Sad to say, TIE is in the worse position if you're looking for some upside surprise. The metals market continues to go from strength to strength (AKS is raising steel prices). Demand for titanium remains super strong. Raising production or getting bought out are the keys to a higher price. Production growth could come from expansions or acquisitions. TIE is supposed to increase production in ~5 months.
Given my conclusion that a major hedgie is shorting and given that TIE did nothing on a major up day while competitors ATI and RTI rose (up 3% and 2% respectively), I see issues beyond market sentiment and business fundamentals.

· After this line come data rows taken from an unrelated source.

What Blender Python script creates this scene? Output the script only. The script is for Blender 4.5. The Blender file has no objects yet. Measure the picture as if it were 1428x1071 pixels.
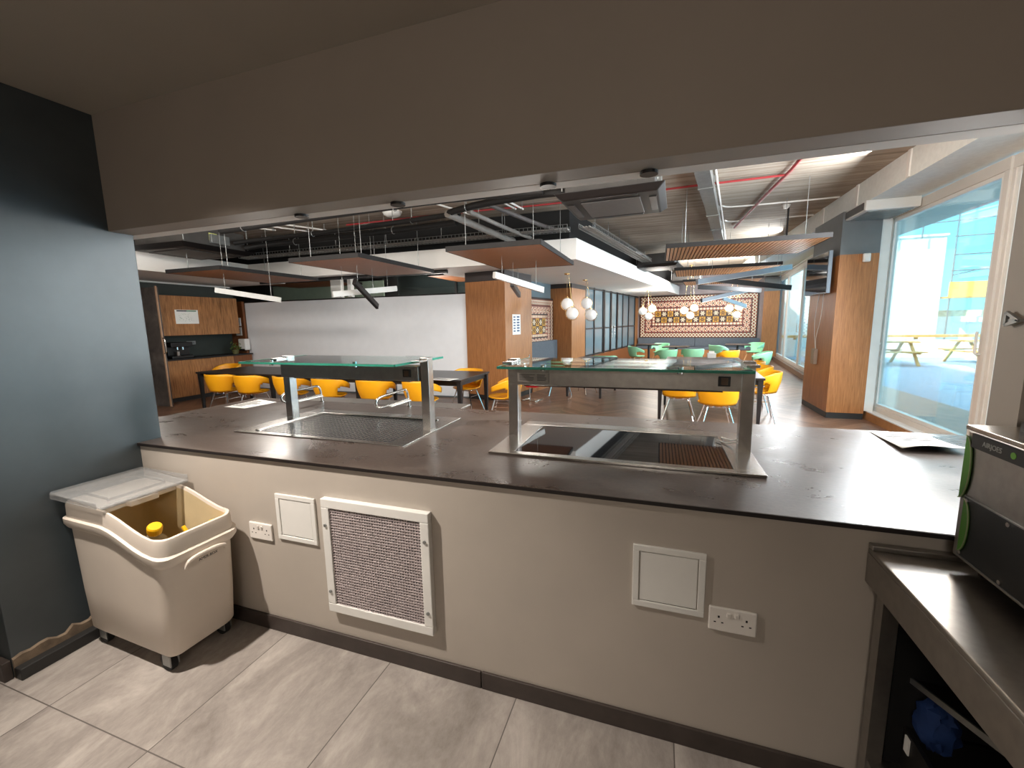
import bpy, bmesh, math, random
from mathutils import Vector, Matrix, Euler, Quaternion
random.seed(7)
PI = math.pi
S = bpy.context.scene
COL = S.collection
V = Vector

# ------------------------------------------------------------------ camera (metres; the serving counter front is the plane Y=0)
CAM = V((2.67247, -1.47311, 1.53358))
FPX, YAW, PITCH, ROLL = 593.188, 0.332563, -0.143802, -0.0176114
fw = V((-math.sin(YAW)*math.cos(PITCH), math.cos(YAW)*math.cos(PITCH), math.sin(PITCH)))
rt = V((math.cos(YAW), math.sin(YAW), 0)); up = rt.cross(fw)
r2 = rt*math.cos(ROLL)+up*math.sin(ROLL); u2 = -rt*math.sin(ROLL)+up*math.cos(ROLL)
cd = bpy.data.cameras.new('camera'); cam = bpy.data.objects.new('camera', cd); COL.objects.link(cam)
cd.sensor_width = 36; cd.lens = FPX/1428*36; cd.clip_start = 0.02; cd.clip_end = 300
cam.matrix_world = Matrix(((r2.x, u2.x, -fw.x, CAM.x), (r2.y, u2.y, -fw.y, CAM.y), (r2.z, u2.z, -fw.z, CAM.z), (0, 0, 0, 1)))
S.camera = cam

def ray(u, v): return r2*((u-714)/FPX)+u2*((535.5-v)/FPX)+fw
def P(u, v, ax, val):
    d = ray(u, v); i = 'XYZ'.index(ax); t = (val-CAM[i])/d[i]; return CAM+d*t
def D(u, v, depth): return CAM+ray(u, v)*depth

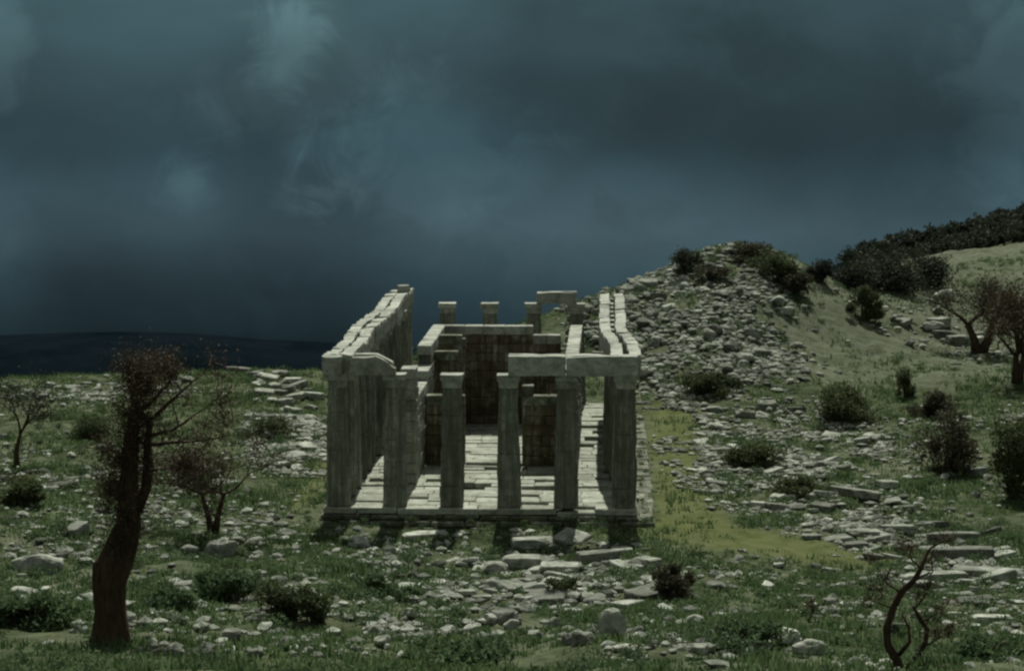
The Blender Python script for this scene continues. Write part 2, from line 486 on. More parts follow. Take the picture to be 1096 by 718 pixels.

Yep, manipulation.
Worse, after being in the dumps so long, a lot of selling pressure will hit as soon as it hits $35.

TRID may not have upside surprises per se, but they have a few aces up their sleeve. Now that we have a clear financial picture, they are trading at ~30 P/E and that includes the one time legal fees and accounting associated with the options fiasco. Fast forward another quarter and that P/E drops to the 20s. That will get them noticed pretty fast.
Another upside is a buyout opportunity. This would be significantly accretive to any company: no debt, $100M+ in cash, earnings booming and projected to continue to boom, and undervalued to boot (based on P/E and P/S). A chip company also in the TV market might see great opportunities for adding to TV chip share.

3 Comments:

Blogger TakeStocK said...

For CTSH this is the make or a break quarter. But please note this quarter always been the bumper quarter for CTSH & INFY in the past .Recently $ gained against the Rupee (CTSH pays salary in rupee to folks in India) because of the new ECB govt regulation in India to curb the large inflow of dollars...these signs should help CTSH & Infy but the bigger issue is some of their large clients are Banks & Financial institutions.

I don’t think FI’s will terminate the contract because these contracts are signed for the duration of 2-5 years. But if some of the FI’s go bankrupt that will hit their revenue. But one different argument I heard is that if there is any recession in US that might help these outsourcing firms because the corporate’s in US might prune the jobs here and start outsourcing more to cut costs...

9:02 PM  
Anonymous Anonymous said...

I got in at MDR at 81 and doubled down today at 88. I see 47-50$ (post-split price) in a couple of months with a split coming up!

1:00 PM  
Anonymous Anonymous said...

Do you plan to go cash the next few weeks until the Fed meeting? Or are you planning to ride it out? Whats your take on Fed cutting interest rate? The market seems to have come up the last week or so hoping Fed would cut and then today free-fell with a slightest hint that Fed wont.